Omit pictures and quote the listing below line by line, from its start through the line that holds "R = math.radians".

>> start Given data

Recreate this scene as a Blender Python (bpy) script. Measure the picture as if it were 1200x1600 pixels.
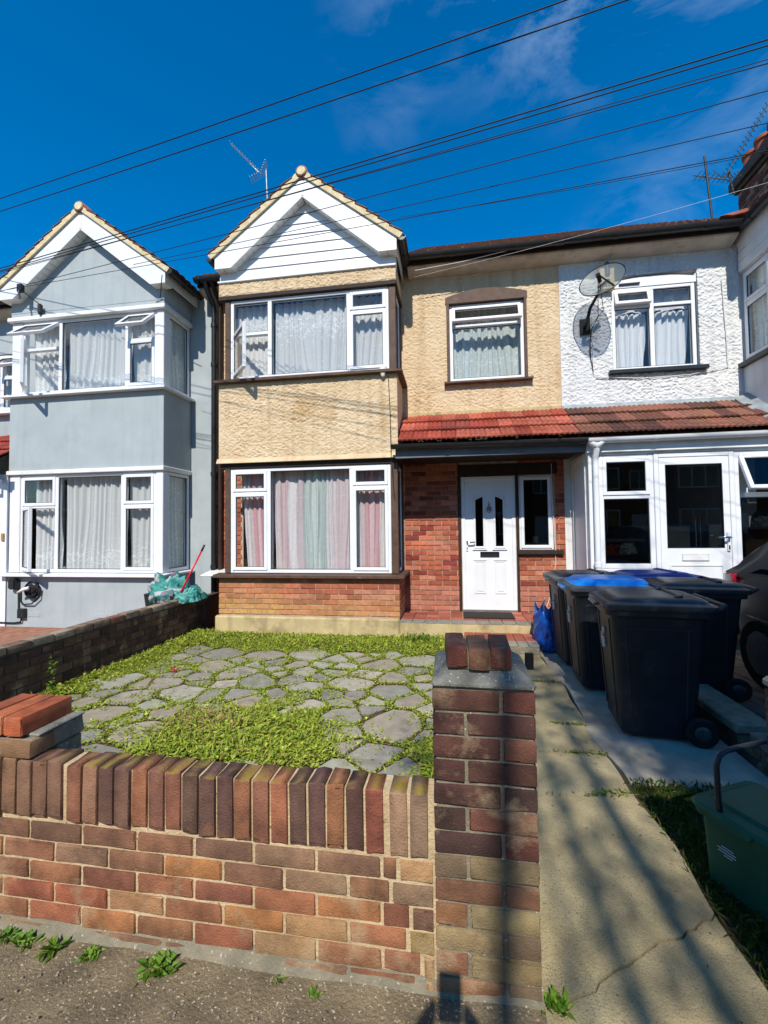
import bpy, bmesh, math, random
import numpy as np
from mathutils import Vector, Matrix

for o in list(bpy.data.objects):
    bpy.data.objects.remove(o, do_unlink=True)
scene = bpy.context.scene
C = scene.collection
random.seed(7)
rng = np.random.default_rng(7)
R = math.radians

# ------------------------------------------------------------------ camera
EYE = Vector((0, 0, 1.5))
yaw, pitch, roll = R(8.957), R(2.004), R(-0.691)
fwd = Vector((-math.sin(yaw) * math.cos(pitch), math.cos(yaw) * math.cos(pitch), math.sin(pitch)))
rgt = Vector((math.cos(yaw), math.sin(yaw), 0))
upv = rgt.cross(fwd)
r2 = rgt * math.cos(roll) + upv * math.sin(roll)
u2 = upv * math.cos(roll) - rgt * math.sin(roll)
cam_data = bpy.data.cameras.new('camera')
cam = bpy.data.objects.new('camera', cam_data)
C.objects.link(cam)
cam.matrix_world = Matrix(((r2.x, u2.x, -fwd.x, EYE.x), (r2.y, u2.y, -fwd.y, EYE.y), (r2.z, u2.z, -fwd.z, EYE.z), (0, 0, 0, 1)))
cam_data.sensor_fit = 'HORIZONTAL'
cam_data.sensor_width = 36
cam_data.lens = 688.0 / 1200 * 36
cam_data.clip_start = 0.05
cam_data.clip_end = 2000
scene.camera = cam

# ------------------------------------------------------------------ sky, sun, exposure
SUN_EL, SUN_AZ = R(44), R(-0.4)         # sun straight behind the camera
scene.world = bpy.data.worlds.new('World')
scene.world.use_nodes = True
wn, wl = scene.world.node_tree.nodes, scene.world.node_tree.links
wn.clear()
sky = wn.new('ShaderNodeTexSky'); sky.sky_type = 'NISHITA'; sky.sun_disc = False
sky.sun_elevation = SUN_EL; sky.sun_rotation = math.pi - SUN_AZ
sky.altitude = 400; sky.air_density = 1.0; sky.dust_density = 0.15; sky.ozone_density = 2.0
hs = wn.new('ShaderNodeHueSaturation'); hs.inputs['Saturation'].default_value = 1.62; hs.inputs['Hue'].default_value = 0.500; hs.inputs['Value'].default_value = 1.24
tc = wn.new('ShaderNodeTexCoord')
mp = wn.new('ShaderNodeMapping'); mp.inputs['Scale'].default_value = (1.0, 1.6, 2.6); mp.inputs['Rotation'].default_value = (0.2, 0.5, 0.3); mp.inputs['Location'].default_value = (0.35, 0.2, 0.1)
n1 = wn.new('ShaderNodeTexNoise'); n1.inputs['Scale'].default_value = 4.2; n1.inputs['Detail'].default_value = 9; n1.inputs['Roughness'].default_value = 0.62; n1.inputs['Distortion'].default_value = 0.5
rp = wn.new('ShaderNodeValToRGB'); rp.color_ramp.elements[0].position = 0.45; rp.color_ramp.elements[1].position = 0.86
n2 = wn.new('ShaderNodeTexNoise'); n2.inputs['Scale'].default_value = 1.15; n2.inputs['Detail'].default_value = 2
rp2 = wn.new('ShaderNodeValToRGB'); rp2.color_ramp.elements[0].position = 0.475; rp2.color_ramp.elements[1].position = 0.62
mu = wn.new('ShaderNodeMath'); mu.operation = 'MULTIPLY'
mx = wn.new('ShaderNodeMixRGB'); mx.inputs['Color2'].default_value = (3.8, 5.0, 6.6, 1)
bg = wn.new('ShaderNodeBackground'); bg.inputs['Strength'].default_value = 0.14
wo = wn.new('ShaderNodeOutputWorld')
wl.new(sky.outputs[0], hs.inputs['Color']); wl.new(hs.outputs[0], mx.inputs['Color1'])
wl.new(tc.outputs['Generated'], mp.inputs[0]); wl.new(mp.outputs[0], n1.inputs['Vector']); mp2 = wn.new('ShaderNodeMapping'); mp2.inputs['Location'].default_value = (1.7, 0, 0); wl.new(tc.outputs['Generated'], mp2.inputs[0]); wl.new(mp2.outputs[0], n2.inputs['Vector'])
wl.new(n1.outputs[0], rp.inputs[0]); wl.new(n2.outputs[0], rp2.inputs[0])
wl.new(rp.outputs[0], mu.inputs[0]); wl.new(rp2.outputs[0], mu.inputs[1]); wl.new(mu.outputs[0], mx.inputs['Fac'])
wl.new(mx.outputs[0], bg.inputs['Color']); wl.new(bg.outputs[0], wo.inputs['Surface'])

sun_data = bpy.data.lights.new('sun', 'SUN')
sun_data.energy = 5.0; sun_data.angle = R(0.53); sun_data.color = (1.0, 0.93, 0.82)
sun = bpy.data.objects.new('sun', sun_data); C.objects.link(sun)
sdir = Vector((math.sin(SUN_AZ) * math.cos(SUN_EL), -math.cos(SUN_AZ) * math.cos(SUN_EL), math.sin(SUN_EL)))
sun.rotation_euler = sdir.to_track_quat('Z', 'Y').to_euler()
sun.location = (2, -20, 20)
scene.view_settings.view_transform = 'Standard'
scene.view_settings.look = 'None'
scene.view_settings.gamma = 1.0
scene.view_settings.use_curve_mapping = False
scene.view_settings.exposure = 0.12
scene.cycles.max_bounces = 6; scene.cycles.diffuse_bounces = 3; scene.cycles.glossy_bounces = 3; scene.cycles.transparent_max_bounces = 12

# ------------------------------------------------------------------ helpers
def hexc(h):
    h = h.lstrip('#')
    v = [int(h[i:i + 2], 16) / 255 for i in (0, 2, 4)]
    return tuple((x / 12.92 if x <= 0.04045 else ((x + 0.055) / 1.055) ** 2.4) for x in v)

MATS = {}
def mat(name, col, col2=None, scale=5.0, rough=0.8, bump=0.0, bscale=80.0, spec=0.3, objcol=False, metal=0.0,
        spots=None, spot_scale=120.0, spot_lo=0.66, attr=None, bdist=0.004, stain=None, stain_scale=1.2, stain_lo=0.52,
        translucent=0.0, lo=0.35, hi=0.65, top=None, coat=0.0, bdetail=5, stretch=None, streak=None):
    m = bpy.data.materials.new(name); m.use_nodes = True
    N, L = m.node_tree.nodes, m.node_tree.links
    N.clear()
    out = N.new('ShaderNodeOutputMaterial'); P = N.new('ShaderNodeBsdfPrincipled')
    geo = N.new('ShaderNodeNewGeometry')
    pos = geo.outputs['Position']
    if stretch:
        mp = N.new('ShaderNodeMapping'); mp.inputs['Scale'].default_value = stretch
        L.new(pos, mp.inputs[0]); pos = mp.outputs[0]
    def noise(s, d=6, r=0.6):
        n = N.new('ShaderNodeTexNoise'); n.inputs['Scale'].default_value = s; n.inputs['Detail'].default_value = d; n.inputs['Roughness'].default_value = r
        L.new(pos, n.inputs['Vector']); return n.outputs[0]
    def ramp(src, a, b):
        r = N.new('ShaderNodeMapRange'); r.inputs['From Min'].default_value = a; r.inputs['From Max'].default_value = b
        L.new(src, r.inputs['Value']); return r.outputs[0]
    def mix(f, a, b, mode='MIX'):
        x = N.new('ShaderNodeMixRGB'); x.blend_type = mode
        if isinstance(f, float): x.inputs['Fac'].default_value = f
        else: L.new(f, x.inputs['Fac'])
        for s, k in ((a, 'Color1'), (b, 'Color2')):
            if isinstance(s, tuple): x.inputs[k].default_value = (*s[:3], 1)
            else: L.new(s, x.inputs[k])
        return x.outputs[0]
    base = col
    if col2 is not None:
        base = mix(ramp(noise(scale), lo, hi), col, col2)
    if objcol:
        oi = N.new('ShaderNodeObjectInfo'); base = mix(1.0, base, oi.outputs['Color'], 'MULTIPLY')
    if attr:
        at = N.new('ShaderNodeAttribute'); at.attribute_name = attr; base = mix(1.0, base, at.outputs['Color'], 'MULTIPLY')
    if stain:
        base = mix(ramp(noise(stain_scale, 7, 0.65), stain_lo, stain_lo + 0.2), base, stain)
    if streak:                 # rain marks: noise drawn out down the wall
        mk = N.new('ShaderNodeMapping'); mk.inputs['Scale'].default_value = (9, 9, 0.55); L.new(geo.outputs['Position'], mk.inputs[0])
        sn = N.new('ShaderNodeTexNoise'); sn.inputs['Scale'].default_value = 1.0; sn.inputs['Detail'].default_value = 5; L.new(mk.outputs[0], sn.inputs['Vector'])
        rk = N.new('ShaderNodeMapRange'); rk.inputs['From Min'].default_value = 0.5; rk.inputs['From Max'].default_value = 0.78; rk.inputs['To Max'].default_value = 0.6; L.new(sn.outputs[0], rk.inputs['Value'])
        base = mix(rk.outputs[0], base, streak)
    if spots:
        base = mix(ramp(noise(spot_scale, 3, 0.5), spot_lo, spot_lo + 0.05), base, spots)
    if top:
        sp = N.new('ShaderNodeSeparateXYZ'); L.new(geo.outputs['Normal'], sp.inputs[0])
        ml = N.new('ShaderNodeMath'); ml.operation = 'MULTIPLY'
        L.new(ramp(sp.outputs['Z'], 0.3, 0.8), ml.inputs[0]); L.new(ramp(noise(7.0), 0.47, 0.6), ml.inputs[1])
        base = mix(ml.outputs[0], base, top)
    if isinstance(base, tuple): P.inputs['Base Color'].default_value = (*base[:3], 1)
    else: L.new(base, P.inputs['Base Color'])
    P.inputs['Roughness'].default_value = rough; P.inputs['Metallic'].default_value = metal
    P.inputs['Specular IOR Level'].default_value = spec
    P.inputs['Coat Weight'].default_value = coat
    if bump:
        b = N.new('ShaderNodeBump'); b.inputs['Strength'].default_value = bump; b.inputs['Distance'].default_value = bdist
        L.new(noise(bscale, bdetail, 0.65), b.inputs['Height']); L.new(b.outputs[0], P.inputs['Normal'])
    if translucent:
        t = N.new('ShaderNodeBsdfTranslucent')
        if isinstance(base, tuple): t.inputs['Color'].default_value = (*base[:3], 1)
        else: L.new(base, t.inputs['Color'])
        ms = N.new('ShaderNodeMixShader'); ms.inputs[0].default_value = translucent
        L.new(P.outputs[0], ms.inputs[1]); L.new(t.outputs[0], ms.inputs[2]); L.new(ms.outputs[0], out.inputs['Surface'])
    else:
        L.new(P.outputs[0], out.inputs['Surface'])
    MATS[name] = m
    return m

def glass_mat(name, tint=(0.985, 0.99, 0.988), gloss=1.0):
    m = bpy.data.materials.new(name); m.use_nodes = True
    N, L = m.node_tree.nodes, m.node_tree.links; N.clear()
    out = N.new('ShaderNodeOutputMaterial'); tr = N.new('ShaderNodeBsdfTransparent'); gl = N.new('ShaderNodeBsdfGlossy')
    tr.inputs[0].default_value = (*tint, 1); gl.inputs['Roughness'].default_value = 0.01; gl.inputs[0].default_value = (gloss, gloss, gloss, 1)
    lw_ = N.new('ShaderNodeLayerWeight'); lw_.inputs[0].default_value = 0.5
    pw_ = N.new('ShaderNodeMath'); pw_.operation = 'POWER'; pw_.inputs[1].default_value = 5.0; L.new(lw_.outputs['Facing'], pw_.inputs[0])
    fr = N.new('ShaderNodeMapRange'); fr.inputs['To Min'].default_value = 0.035; fr.inputs['To Max'].default_value = 1.0; L.new(pw_.outputs[0], fr.inputs[0])
    ms = N.new('ShaderNodeMixShader'); L.new(fr.outputs[0], ms.inputs[0]); L.new(tr.outputs[0], ms.inputs[1]); L.new(gl.outputs[0], ms.inputs[2])
    L.new(ms.outputs[0], out.inputs['Surface']); MATS[name] = m
    return m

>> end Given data

_Solution to this exercise:_
Recreate this scene as a Blender Python (bpy) script. Measure the picture as if it were 1200x1600 pixels.
import bpy, bmesh, math, random
import numpy as np
from mathutils import Vector, Matrix

for o in list(bpy.data.objects):
    bpy.data.objects.remove(o, do_unlink=True)
scene = bpy.context.scene
C = scene.collection
random.seed(7)
rng = np.random.default_rng(7)
R = math.radians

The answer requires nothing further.